Further, as analysts and markets typically miss to the same side of the first
print, and analysts have a track record of overestimating the advance, there is
a sharp downside risk to the whisper number.
--SOFT CONSUMER SPENDING
     In the fourth quarter, consumption was the largest contributor to GDP,
contributing 2.75pp at an annual rate. However, first quarter will likely be
much softer, as analysts brace for some payback after holiday shopping and the
end of hurricane-boosted spending. Already released retail sales data for the
first quarter shows a marked shift in quarter/quarter spending on an annualized
basis, posting a meek 0.8% rise in the first quarter after a 10.4% surge in the
fourth. While retail sales do not directly correlate with personal consumption,
this data does suggest muted spending despite tax cuts boosting disposable
income. Further, an MNI calculation, using January and February data, shows that
first quarter real PCE quarter/quarter on an annualized basis is tracking at a
soft 0.6% gain after last quarter's 4.0% rise. 

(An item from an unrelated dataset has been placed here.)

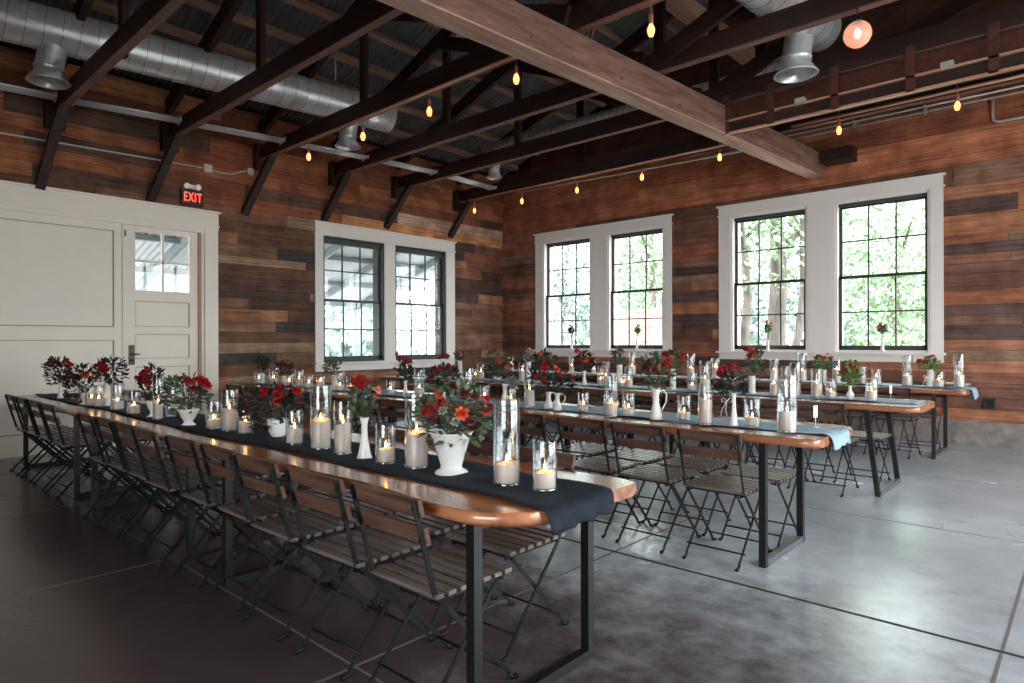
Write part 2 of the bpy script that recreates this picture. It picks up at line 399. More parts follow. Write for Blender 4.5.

--INVESTMENT TO GIVE NET POSITIVE CONTRIBUTION 
     Residential investment is expected to be softer in the first quarter, after
surging 12.8% in the previous. This comes as hurricane rebuilding efforts are
finally dissipating from the data. However, with Tuesday's strong upward
revision to new home sales in the first two months of the year, as well as a
strong 694k print for March, the data suggests that the yet to be released March
residential construction should be a positive contribution to GDP. An MNI
calculation based off of only January and February shows that private
residential construction was +6.3% quarter/quarter on an annualized basis.
Business investment is expected to add a steady boost to economic growth
following tax reforms. However, soft capital goods ex-aircraft readings for
durables orders and shipments for March provide some downside risk.
Additionally, analysts look for a rebound in inventories after they slowed to a
$15.6 billion annualized rate of growth from $38.5 billion in the third quarter.